#### SHORT EXERCISE
In the listing below, locate the line that contains "Keep writing the Blender" and the line that contains "return lin(np.clip(q.c * 0.84". Restate word for word those two lines and every line between them, and nothing else.

═════ GIVEN DATA ═════

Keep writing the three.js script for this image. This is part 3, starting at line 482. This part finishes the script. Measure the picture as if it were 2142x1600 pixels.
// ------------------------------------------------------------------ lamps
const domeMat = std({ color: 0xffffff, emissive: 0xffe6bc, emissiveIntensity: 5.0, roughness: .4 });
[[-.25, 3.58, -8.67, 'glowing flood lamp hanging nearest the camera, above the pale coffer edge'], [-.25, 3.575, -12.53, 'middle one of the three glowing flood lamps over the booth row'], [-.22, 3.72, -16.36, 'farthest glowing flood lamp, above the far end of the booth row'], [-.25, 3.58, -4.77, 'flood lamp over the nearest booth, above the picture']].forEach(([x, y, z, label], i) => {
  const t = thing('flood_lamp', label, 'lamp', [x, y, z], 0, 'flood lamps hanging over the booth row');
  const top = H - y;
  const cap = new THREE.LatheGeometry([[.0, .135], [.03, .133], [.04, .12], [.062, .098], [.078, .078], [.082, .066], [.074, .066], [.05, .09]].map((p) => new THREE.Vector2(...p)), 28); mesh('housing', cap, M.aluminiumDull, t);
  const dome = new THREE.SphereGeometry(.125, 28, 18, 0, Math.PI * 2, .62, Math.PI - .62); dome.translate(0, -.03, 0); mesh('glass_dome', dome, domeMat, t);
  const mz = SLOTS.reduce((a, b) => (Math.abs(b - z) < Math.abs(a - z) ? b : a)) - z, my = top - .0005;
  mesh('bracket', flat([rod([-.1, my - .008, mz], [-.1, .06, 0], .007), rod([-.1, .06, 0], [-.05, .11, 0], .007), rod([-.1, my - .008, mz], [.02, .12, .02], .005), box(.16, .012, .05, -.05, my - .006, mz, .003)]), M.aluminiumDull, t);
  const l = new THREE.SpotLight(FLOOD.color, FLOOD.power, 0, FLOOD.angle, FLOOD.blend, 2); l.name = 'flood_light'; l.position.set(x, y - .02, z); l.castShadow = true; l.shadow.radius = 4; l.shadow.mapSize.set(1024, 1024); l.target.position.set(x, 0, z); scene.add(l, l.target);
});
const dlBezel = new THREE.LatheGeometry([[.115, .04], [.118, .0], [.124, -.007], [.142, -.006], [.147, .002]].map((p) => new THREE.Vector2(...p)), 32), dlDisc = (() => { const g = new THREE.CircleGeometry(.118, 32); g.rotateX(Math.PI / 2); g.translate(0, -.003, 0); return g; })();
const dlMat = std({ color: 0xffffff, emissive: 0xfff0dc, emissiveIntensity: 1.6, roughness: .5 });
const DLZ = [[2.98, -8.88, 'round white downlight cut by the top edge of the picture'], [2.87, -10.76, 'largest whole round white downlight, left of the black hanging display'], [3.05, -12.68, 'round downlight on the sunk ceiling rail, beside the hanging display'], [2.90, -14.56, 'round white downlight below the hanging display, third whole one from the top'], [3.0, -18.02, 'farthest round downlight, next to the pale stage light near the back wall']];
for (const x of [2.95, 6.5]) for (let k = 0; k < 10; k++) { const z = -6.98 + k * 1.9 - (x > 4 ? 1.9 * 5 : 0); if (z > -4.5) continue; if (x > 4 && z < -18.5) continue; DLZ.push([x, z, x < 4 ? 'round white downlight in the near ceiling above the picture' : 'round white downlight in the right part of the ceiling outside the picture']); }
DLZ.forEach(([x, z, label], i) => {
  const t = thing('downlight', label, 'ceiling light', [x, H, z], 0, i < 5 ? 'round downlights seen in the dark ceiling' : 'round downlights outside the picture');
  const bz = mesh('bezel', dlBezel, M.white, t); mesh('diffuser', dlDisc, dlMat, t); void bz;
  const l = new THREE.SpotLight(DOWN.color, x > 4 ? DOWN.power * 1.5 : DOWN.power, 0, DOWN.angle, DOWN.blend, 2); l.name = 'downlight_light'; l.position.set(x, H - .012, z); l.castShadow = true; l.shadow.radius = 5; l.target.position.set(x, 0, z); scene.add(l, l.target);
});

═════
═════ GIVEN DATA ═════

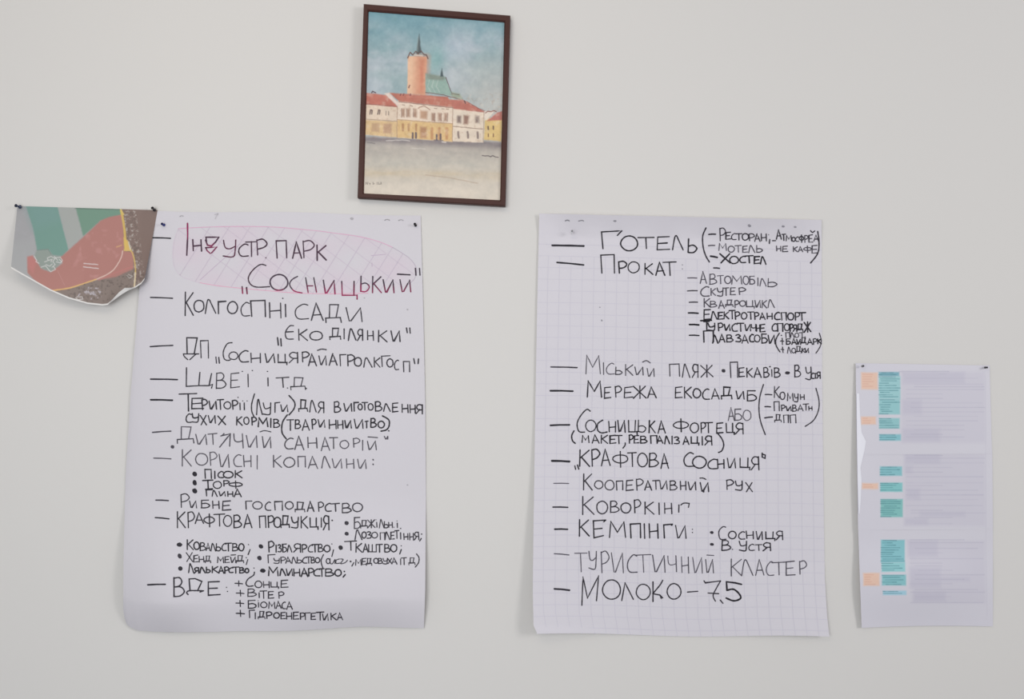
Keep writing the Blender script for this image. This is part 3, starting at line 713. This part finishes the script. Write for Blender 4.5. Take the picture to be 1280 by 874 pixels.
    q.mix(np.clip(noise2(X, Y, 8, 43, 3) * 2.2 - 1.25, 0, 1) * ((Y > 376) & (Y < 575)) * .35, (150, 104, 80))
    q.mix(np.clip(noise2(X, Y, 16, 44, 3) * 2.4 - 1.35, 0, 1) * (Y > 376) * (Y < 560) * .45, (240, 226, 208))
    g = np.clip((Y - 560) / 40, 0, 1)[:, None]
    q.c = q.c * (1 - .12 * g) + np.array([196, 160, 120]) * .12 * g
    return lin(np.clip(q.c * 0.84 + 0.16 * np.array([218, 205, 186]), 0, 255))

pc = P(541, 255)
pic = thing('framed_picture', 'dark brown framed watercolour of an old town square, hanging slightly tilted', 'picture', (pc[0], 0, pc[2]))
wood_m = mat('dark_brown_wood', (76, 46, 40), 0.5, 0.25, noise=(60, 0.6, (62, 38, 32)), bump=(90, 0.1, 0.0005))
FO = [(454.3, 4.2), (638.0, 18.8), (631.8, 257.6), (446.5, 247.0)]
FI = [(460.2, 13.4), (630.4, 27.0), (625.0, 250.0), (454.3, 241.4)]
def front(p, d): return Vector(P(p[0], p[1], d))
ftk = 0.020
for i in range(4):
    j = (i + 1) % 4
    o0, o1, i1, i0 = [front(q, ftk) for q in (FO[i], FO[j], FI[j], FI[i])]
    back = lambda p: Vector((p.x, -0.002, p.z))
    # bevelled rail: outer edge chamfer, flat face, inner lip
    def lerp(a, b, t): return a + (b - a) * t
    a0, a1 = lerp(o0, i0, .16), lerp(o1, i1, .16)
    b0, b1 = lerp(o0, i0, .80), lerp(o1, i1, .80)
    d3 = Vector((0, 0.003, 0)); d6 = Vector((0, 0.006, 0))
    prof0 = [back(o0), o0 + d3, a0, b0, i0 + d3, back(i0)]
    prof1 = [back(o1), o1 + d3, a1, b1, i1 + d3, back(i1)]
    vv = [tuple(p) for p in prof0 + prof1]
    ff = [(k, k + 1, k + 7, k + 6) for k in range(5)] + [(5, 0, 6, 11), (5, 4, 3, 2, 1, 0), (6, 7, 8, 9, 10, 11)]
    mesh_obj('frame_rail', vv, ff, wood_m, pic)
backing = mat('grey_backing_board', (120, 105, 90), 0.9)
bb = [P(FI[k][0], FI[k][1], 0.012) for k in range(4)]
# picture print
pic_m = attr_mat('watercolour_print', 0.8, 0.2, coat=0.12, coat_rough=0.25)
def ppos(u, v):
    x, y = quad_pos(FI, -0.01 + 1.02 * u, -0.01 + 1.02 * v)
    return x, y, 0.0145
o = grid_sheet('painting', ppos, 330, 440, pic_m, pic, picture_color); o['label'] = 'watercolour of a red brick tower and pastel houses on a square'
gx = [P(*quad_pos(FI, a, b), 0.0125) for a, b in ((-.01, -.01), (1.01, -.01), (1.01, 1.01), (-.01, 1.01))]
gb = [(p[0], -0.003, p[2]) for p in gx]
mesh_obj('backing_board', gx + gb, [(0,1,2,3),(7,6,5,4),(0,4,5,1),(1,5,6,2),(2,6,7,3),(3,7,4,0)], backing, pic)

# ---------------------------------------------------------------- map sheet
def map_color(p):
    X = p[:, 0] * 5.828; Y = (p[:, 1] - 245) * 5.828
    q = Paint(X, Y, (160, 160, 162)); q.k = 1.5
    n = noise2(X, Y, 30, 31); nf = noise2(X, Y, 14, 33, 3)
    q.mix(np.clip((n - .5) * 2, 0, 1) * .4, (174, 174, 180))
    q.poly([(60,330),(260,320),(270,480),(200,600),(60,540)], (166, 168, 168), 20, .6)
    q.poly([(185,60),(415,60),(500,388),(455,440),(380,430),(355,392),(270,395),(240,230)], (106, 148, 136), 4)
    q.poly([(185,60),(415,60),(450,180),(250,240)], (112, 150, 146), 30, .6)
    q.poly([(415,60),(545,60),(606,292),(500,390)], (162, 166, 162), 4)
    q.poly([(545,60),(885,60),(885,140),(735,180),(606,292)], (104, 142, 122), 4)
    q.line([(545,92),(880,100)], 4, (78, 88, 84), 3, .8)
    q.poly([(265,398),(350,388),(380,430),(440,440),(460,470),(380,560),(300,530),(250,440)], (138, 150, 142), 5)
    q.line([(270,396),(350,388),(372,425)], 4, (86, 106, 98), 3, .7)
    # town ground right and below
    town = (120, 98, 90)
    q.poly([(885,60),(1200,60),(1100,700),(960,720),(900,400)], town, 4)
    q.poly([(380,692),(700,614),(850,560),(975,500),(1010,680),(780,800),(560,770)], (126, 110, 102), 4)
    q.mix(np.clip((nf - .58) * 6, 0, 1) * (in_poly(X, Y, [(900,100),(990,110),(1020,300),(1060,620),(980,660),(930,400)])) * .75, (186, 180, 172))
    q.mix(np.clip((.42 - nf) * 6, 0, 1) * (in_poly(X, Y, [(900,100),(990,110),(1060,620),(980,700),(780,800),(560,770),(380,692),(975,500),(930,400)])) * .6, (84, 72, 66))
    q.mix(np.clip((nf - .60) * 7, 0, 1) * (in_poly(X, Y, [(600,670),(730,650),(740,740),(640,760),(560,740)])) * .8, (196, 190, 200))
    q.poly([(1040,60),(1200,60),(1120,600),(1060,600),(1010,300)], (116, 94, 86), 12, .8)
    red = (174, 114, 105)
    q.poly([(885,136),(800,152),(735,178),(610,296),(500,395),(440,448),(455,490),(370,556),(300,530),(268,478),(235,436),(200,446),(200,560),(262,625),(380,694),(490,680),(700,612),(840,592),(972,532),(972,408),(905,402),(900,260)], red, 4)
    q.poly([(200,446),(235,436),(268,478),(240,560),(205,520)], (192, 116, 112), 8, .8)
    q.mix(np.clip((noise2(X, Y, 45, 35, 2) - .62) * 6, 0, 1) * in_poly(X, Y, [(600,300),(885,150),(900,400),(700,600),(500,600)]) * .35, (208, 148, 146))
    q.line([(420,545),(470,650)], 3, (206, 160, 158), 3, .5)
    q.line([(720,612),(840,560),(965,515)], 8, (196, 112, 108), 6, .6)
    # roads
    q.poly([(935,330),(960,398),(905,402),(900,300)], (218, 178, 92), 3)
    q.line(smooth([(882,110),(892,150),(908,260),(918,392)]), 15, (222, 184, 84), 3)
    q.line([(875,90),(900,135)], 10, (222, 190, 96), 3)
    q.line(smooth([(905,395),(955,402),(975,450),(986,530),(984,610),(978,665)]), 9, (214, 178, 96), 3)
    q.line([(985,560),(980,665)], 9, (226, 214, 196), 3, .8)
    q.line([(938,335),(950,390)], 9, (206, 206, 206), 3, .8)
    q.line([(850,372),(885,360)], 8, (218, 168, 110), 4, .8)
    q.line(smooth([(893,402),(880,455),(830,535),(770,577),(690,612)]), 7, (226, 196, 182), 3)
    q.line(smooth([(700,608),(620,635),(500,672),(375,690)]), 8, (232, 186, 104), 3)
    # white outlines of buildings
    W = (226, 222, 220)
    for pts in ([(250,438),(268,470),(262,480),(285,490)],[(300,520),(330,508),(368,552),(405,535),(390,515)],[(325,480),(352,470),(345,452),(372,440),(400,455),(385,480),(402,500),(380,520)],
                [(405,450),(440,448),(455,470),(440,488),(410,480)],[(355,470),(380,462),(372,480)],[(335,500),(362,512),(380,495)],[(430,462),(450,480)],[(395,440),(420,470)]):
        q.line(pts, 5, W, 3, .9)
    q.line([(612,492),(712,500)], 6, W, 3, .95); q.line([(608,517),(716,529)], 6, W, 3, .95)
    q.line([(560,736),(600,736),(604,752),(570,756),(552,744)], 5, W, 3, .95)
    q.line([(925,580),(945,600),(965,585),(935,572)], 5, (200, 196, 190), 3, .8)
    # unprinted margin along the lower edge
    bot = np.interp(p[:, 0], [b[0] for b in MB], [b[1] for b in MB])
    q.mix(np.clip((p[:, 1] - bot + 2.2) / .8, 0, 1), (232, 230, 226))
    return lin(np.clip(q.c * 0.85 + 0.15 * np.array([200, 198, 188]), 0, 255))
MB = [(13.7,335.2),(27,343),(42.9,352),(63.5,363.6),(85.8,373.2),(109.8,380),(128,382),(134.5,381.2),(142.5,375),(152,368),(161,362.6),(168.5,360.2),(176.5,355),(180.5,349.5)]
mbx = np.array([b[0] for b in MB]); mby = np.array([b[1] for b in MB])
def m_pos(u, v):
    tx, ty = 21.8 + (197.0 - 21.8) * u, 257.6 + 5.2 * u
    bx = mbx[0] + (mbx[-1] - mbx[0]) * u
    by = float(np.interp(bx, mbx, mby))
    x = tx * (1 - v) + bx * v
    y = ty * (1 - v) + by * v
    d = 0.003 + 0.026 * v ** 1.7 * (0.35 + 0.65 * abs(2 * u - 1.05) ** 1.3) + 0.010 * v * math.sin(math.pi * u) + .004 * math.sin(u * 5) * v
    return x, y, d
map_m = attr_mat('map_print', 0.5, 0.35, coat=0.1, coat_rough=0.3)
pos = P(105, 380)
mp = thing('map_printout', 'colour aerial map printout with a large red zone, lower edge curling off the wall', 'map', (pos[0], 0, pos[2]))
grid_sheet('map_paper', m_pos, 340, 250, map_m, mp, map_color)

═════

#### WORKED ANSWER
Keep writing the Blender script for this image. This is part 3, starting at line 713. This part finishes the script. Write for Blender 4.5. Take the picture to be 1280 by 874 pixels.
    q.mix(np.clip(noise2(X, Y, 8, 43, 3) * 2.2 - 1.25, 0, 1) * ((Y > 376) & (Y < 575)) * .35, (150, 104, 80))
    q.mix(np.clip(noise2(X, Y, 16, 44, 3) * 2.4 - 1.35, 0, 1) * (Y > 376) * (Y < 560) * .45, (240, 226, 208))
    g = np.clip((Y - 560) / 40, 0, 1)[:, None]
    q.c = q.c * (1 - .12 * g) + np.array([196, 160, 120]) * .12 * g
    return lin(np.clip(q.c * 0.84 + 0.16 * np.array([218, 205, 186]), 0, 255))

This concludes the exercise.